## Records supplied

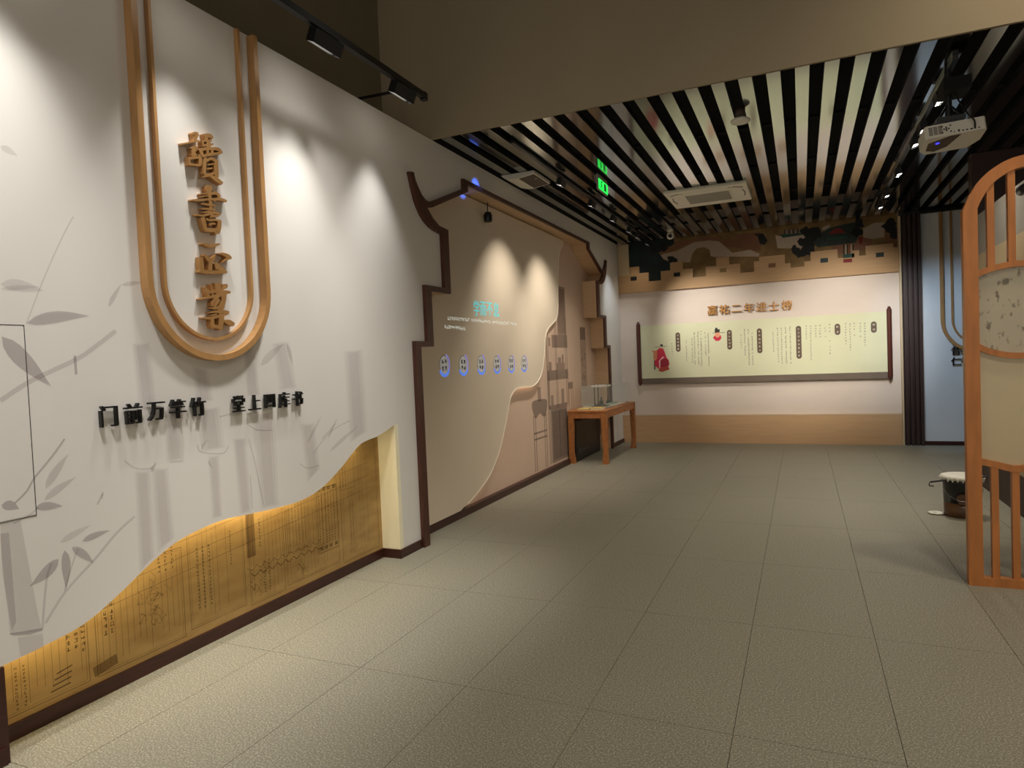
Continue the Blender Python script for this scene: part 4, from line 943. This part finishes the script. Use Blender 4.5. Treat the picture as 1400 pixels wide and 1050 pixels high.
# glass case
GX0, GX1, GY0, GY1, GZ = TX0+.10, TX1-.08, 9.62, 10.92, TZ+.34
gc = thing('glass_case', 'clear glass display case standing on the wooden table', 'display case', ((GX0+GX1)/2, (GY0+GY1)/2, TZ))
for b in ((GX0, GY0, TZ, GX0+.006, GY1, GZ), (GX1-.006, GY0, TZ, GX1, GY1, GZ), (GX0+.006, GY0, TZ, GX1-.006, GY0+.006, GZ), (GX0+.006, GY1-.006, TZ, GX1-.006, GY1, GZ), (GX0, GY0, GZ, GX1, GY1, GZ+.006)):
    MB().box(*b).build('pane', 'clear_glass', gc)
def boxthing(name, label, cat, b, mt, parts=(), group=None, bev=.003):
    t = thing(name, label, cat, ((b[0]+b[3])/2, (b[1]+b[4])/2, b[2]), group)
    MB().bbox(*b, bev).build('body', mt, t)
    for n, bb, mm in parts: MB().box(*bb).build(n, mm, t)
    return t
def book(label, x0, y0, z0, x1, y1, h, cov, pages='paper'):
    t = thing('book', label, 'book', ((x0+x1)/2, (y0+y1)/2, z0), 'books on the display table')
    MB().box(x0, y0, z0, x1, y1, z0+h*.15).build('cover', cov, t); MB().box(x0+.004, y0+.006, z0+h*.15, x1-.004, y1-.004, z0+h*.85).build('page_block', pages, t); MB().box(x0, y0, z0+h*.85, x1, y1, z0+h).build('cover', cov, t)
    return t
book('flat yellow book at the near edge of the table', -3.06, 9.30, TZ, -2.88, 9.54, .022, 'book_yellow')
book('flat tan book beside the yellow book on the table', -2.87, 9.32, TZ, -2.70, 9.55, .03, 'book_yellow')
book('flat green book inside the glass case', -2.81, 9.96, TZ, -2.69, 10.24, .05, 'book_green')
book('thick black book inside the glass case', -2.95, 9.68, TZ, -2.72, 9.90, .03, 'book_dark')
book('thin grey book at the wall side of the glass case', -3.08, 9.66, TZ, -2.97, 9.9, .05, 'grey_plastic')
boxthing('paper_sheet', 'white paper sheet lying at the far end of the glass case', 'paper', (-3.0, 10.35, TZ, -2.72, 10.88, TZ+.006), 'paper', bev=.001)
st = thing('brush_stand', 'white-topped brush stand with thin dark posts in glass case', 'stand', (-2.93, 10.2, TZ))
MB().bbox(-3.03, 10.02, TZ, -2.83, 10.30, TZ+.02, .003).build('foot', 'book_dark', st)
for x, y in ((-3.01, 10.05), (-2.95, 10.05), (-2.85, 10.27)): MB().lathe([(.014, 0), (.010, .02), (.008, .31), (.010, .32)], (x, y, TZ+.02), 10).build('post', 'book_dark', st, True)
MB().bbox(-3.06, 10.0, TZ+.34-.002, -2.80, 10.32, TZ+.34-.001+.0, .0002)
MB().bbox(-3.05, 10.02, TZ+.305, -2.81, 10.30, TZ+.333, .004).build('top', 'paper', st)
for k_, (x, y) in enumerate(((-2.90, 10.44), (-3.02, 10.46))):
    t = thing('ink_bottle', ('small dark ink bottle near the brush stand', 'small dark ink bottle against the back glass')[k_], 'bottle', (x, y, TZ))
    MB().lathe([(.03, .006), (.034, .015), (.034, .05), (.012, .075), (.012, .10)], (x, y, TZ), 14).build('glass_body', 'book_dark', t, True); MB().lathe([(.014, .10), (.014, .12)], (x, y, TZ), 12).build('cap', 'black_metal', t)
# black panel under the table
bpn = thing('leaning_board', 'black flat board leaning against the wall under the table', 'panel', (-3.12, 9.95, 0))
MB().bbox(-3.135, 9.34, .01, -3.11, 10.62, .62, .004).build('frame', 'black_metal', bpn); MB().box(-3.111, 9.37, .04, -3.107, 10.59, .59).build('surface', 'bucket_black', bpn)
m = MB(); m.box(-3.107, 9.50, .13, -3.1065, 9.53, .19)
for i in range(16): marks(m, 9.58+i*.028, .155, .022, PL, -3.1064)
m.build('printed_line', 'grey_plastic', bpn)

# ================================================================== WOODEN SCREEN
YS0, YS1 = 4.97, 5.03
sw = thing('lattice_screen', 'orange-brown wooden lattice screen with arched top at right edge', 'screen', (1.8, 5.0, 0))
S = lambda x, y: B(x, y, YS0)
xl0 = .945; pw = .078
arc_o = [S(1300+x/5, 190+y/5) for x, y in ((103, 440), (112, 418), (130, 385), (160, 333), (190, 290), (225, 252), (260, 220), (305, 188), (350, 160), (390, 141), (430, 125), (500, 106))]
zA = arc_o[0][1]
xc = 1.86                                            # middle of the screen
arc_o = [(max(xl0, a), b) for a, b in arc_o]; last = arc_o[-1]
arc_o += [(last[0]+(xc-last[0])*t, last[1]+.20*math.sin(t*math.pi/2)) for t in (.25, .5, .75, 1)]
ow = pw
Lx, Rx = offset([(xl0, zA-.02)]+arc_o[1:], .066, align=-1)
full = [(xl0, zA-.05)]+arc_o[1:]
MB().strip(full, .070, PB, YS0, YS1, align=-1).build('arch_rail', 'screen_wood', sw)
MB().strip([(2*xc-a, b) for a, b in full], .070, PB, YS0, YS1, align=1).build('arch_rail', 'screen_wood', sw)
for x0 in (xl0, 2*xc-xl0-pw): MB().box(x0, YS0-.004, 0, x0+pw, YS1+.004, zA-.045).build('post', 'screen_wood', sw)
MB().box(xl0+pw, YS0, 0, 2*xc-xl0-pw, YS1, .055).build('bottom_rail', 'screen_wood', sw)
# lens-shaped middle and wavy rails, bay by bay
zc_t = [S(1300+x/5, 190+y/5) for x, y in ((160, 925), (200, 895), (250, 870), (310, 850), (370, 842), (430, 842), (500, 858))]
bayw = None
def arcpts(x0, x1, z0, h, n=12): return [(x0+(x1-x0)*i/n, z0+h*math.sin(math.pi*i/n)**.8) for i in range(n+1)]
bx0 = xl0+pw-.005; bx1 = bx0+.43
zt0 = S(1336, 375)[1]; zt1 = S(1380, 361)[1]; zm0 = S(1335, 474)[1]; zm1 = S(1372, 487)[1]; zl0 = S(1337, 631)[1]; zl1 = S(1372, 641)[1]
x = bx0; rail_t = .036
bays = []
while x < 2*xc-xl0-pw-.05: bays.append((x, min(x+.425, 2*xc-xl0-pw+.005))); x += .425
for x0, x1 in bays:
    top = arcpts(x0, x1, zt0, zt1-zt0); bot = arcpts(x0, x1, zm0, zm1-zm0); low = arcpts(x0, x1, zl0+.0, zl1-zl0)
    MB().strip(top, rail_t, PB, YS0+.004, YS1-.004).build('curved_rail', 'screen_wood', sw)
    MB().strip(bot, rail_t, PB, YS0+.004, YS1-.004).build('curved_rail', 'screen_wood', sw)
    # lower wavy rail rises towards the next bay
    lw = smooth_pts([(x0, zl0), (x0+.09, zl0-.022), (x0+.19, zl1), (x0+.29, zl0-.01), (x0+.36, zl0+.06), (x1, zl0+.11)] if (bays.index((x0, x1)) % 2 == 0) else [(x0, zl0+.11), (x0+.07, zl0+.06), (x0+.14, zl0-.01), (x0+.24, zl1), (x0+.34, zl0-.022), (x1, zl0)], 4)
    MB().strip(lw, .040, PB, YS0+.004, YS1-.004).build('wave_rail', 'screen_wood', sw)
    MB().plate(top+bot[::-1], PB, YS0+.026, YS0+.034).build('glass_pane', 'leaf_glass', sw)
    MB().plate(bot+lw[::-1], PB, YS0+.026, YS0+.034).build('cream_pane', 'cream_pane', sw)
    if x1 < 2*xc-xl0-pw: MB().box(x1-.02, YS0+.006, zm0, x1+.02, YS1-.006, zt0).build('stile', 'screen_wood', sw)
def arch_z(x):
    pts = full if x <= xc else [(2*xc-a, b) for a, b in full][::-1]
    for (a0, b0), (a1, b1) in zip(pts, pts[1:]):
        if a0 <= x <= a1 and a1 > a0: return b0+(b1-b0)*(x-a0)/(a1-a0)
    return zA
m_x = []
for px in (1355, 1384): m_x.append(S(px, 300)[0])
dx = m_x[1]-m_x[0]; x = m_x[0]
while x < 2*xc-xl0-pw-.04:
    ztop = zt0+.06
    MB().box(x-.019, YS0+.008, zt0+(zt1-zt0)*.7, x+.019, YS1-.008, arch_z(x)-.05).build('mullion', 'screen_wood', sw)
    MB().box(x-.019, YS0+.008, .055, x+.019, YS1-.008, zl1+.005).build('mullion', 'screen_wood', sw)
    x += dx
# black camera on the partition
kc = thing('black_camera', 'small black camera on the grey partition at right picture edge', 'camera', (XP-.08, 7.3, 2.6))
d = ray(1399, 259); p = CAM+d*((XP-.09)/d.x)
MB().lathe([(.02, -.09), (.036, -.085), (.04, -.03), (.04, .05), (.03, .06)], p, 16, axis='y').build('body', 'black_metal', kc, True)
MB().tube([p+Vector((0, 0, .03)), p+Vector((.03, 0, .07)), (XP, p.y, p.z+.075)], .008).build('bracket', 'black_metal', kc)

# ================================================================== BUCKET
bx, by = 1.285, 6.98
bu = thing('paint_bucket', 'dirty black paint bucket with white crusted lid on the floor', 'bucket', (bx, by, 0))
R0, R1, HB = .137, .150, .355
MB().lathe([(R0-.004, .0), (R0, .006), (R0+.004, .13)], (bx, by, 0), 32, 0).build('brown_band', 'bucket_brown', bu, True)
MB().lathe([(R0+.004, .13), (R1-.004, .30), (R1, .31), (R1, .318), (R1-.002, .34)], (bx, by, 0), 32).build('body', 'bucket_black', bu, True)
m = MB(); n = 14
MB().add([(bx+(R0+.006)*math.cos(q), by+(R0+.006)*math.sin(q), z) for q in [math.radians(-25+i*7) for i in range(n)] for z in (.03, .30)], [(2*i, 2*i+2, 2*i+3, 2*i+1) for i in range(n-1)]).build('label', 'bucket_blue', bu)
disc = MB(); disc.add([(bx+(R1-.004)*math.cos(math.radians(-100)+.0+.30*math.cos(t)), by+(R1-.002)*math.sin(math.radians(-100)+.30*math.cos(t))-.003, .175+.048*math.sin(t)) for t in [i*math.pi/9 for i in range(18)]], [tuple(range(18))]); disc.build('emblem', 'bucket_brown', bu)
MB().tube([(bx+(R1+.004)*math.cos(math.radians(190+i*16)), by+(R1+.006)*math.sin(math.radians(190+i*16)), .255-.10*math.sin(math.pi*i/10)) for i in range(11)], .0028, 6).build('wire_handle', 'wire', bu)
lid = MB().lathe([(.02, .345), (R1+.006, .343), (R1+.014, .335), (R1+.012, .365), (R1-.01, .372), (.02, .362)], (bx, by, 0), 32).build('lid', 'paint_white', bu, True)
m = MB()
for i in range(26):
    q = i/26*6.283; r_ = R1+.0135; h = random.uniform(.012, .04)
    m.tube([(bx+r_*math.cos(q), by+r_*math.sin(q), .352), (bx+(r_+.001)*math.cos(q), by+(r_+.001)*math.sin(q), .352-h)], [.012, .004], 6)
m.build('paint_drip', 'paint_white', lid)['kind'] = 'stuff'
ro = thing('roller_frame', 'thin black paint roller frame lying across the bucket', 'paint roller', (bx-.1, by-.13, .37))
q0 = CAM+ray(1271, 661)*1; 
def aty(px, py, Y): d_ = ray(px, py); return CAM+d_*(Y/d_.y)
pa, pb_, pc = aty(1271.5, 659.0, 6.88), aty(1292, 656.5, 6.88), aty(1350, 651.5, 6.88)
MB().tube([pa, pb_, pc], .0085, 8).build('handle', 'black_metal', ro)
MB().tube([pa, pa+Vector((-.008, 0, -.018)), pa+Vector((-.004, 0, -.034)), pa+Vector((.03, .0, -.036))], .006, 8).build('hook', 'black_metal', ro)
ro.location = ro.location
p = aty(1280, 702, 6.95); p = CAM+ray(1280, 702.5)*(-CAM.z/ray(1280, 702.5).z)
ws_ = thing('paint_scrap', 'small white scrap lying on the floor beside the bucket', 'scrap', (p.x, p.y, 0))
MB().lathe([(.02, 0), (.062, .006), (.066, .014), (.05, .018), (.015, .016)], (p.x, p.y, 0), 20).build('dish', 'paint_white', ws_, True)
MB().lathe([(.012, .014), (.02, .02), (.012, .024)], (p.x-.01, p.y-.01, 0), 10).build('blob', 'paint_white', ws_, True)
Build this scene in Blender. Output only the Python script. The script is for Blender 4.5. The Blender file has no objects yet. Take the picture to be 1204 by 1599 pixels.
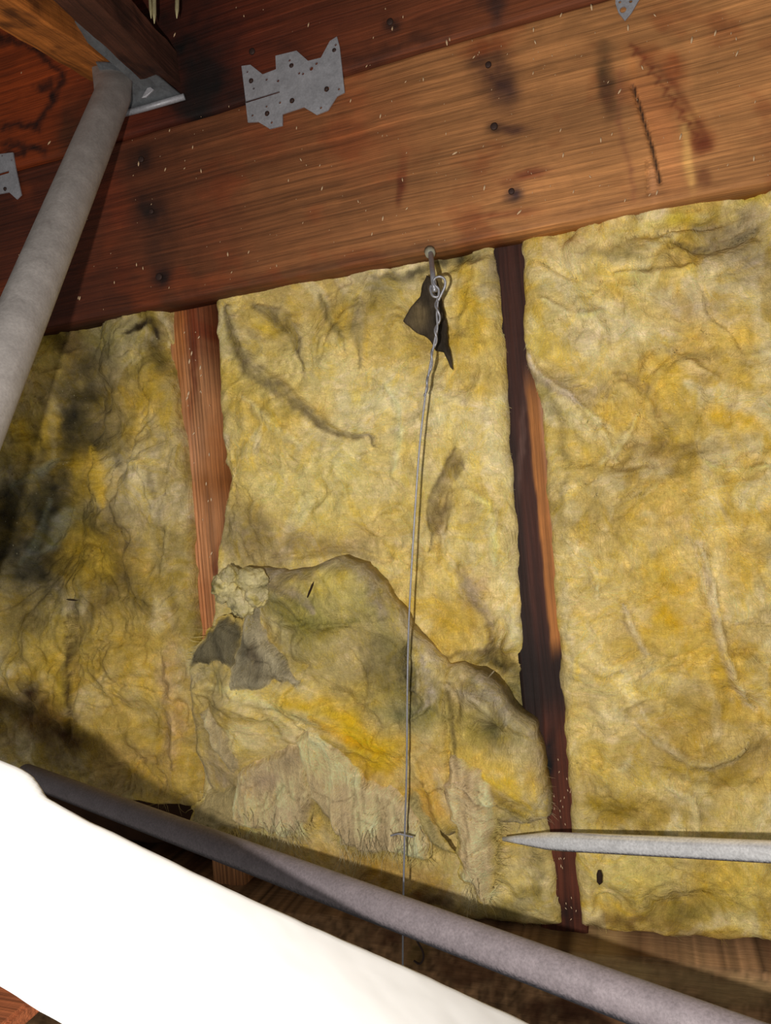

## What you should do
Each line in the listing above that contains "picture" should be copied.

## Expected answer
Continue the Blender Python script for this scene: part 4, from line 943. This part finishes the script. Use Blender 4.5. Treat the picture as 1400 pixels wide and 1050 pixels high.
kc = thing('black_camera', 'small black camera on the grey partition at right picture edge', 'camera', (XP-.08, 7.3, 2.6))
Build this scene in Blender. Output only the Python script. The script is for Blender 4.5. The Blender file has no objects yet. Take the picture to be 1204 by 1599 pixels.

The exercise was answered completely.